Según un reportaje de la televisión australiana, en estos
momentos prácticamente todos los periodistas nicaragüenses se encuentran en la
cárcel o en el exilio.
Superándose
a si mismo Ortega hizo algo de lo que no tenemos antecedentes, en febrero de
2023 sacó de sus cárceles a 222 de los 245 presos políticos, los reunió a todos
en el aeropuerto de Managua y allí los embarcó en un avión Boeing rumbo a la
ciudad de Washington. En el viaje despojó a todos de su nacionalidad.
Nicolás
Maduro es Daniel Ortega
Luego
de este recuento, es pertinente apuntar dos cuestiones; por un lado, Ortega ha
contado a lo largo de todos estos años con una importante base de apoyo social,
alrededor del 40% histórico del sandinismo que lo tiene como su caudillo
indiscutible; por el otro, con el consentimiento de los empresarios privados
que prefirieron ignorar su deriva autoritaria a cambio de la estabilidad
económica. A la larga, todo el mundo, como se habrá podido apreciar, ha sido
victima de la naturaleza del régimen.
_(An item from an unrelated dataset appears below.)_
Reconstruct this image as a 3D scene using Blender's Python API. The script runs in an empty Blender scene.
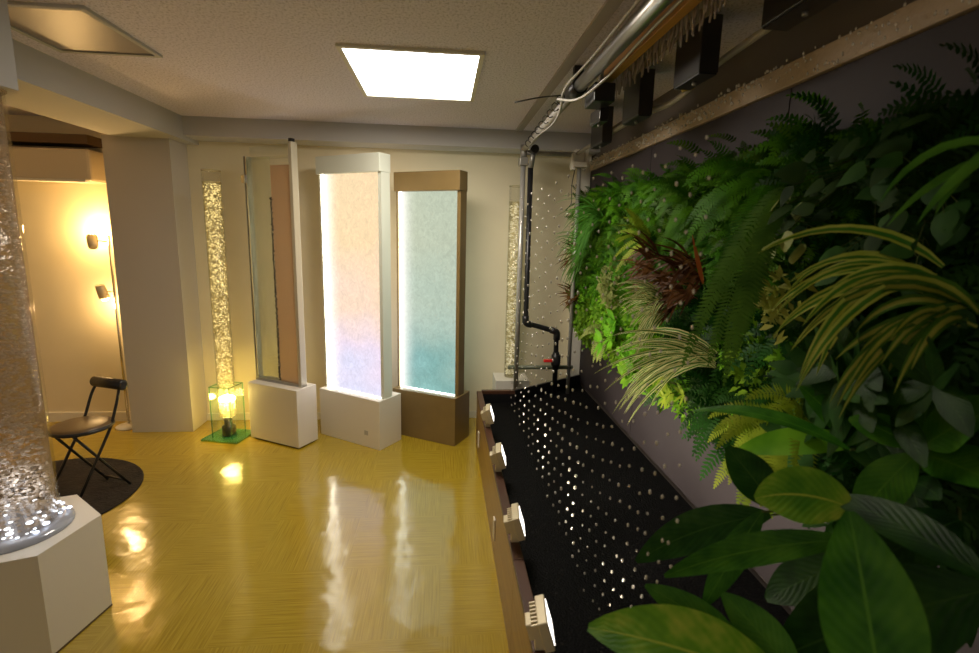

Justos y pecadores por igual.
Toda
la estrategia de Daniel Ortega se resume en una frase que Tomás Borge, ex
comandante del FSLN, le dijo a Telesur en julio de 2009, y que Jarquín recoge
en el libro que hemos citado más arriba:
“Todo
puede pasar aquí menos que el Frente Sandinista pierda el poder…Yo le decía a
Daniel: hombre podemos pagar cualquier precio, digan lo que digan…hagamos lo
que tengamos que hacer…el precio más elevado es perder el poder”.
Ese es
el escenario Nicaragua. El ejercicio de una dictadura feroz, desaforadamente
depredadora de todos los recursos nacionales, dedicada a una represión
sistemática, donde no hay otra cosa que ofrecer que no sea el miedo. Eso sí, ni
el PSUV es el Frente Sandinista, ni Nicolás Maduro es Daniel Ortega.